Farmers are a crazy lot. You give us a million dollars and we don’t go on a cruise, we don’t spend lavishly on a nice dinner out, what do we do? That’s right, sink it right back into the farm. Even we sit back and scratch our heads over our sanity once in awhile. But it’s involuntary. Like breathing. I think most farmers don’t really know what to do or feel comfortable doing anything else. Sure we do, often out of necessity, but working with livestock or cropping or agriculture in any capacity is almost a dark inner compulsion. You can’t not do it. Not doing it makes you feel restless and ill-at-ease, an itch you can’t scratch. Maybe that’s why when some old farmers can’t get out to the barn anymore they pass away pretty fast. It’s a connection you can’t get from anything else and the lack of it makes you diminish somehow, fade away.

Meanwhile, back on the skidsteer, cold March rain in my face, I’d like to be warm.
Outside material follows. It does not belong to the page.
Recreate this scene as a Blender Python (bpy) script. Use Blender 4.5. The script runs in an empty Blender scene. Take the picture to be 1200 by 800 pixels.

I’d like a shower after work to be an option, not a necessity. I’d prefer the cows not kicking, shitting, pissing, bleeding, pussing, or puking (it happens) on me. But you know what? I can say “yeah I run a skidsteer in a t-shirt in the rain in March. What’s it to ya?” I can say I’ve done it.

I’m farming.

I wouldn’t be this damn uncomfortable if I wasn’t.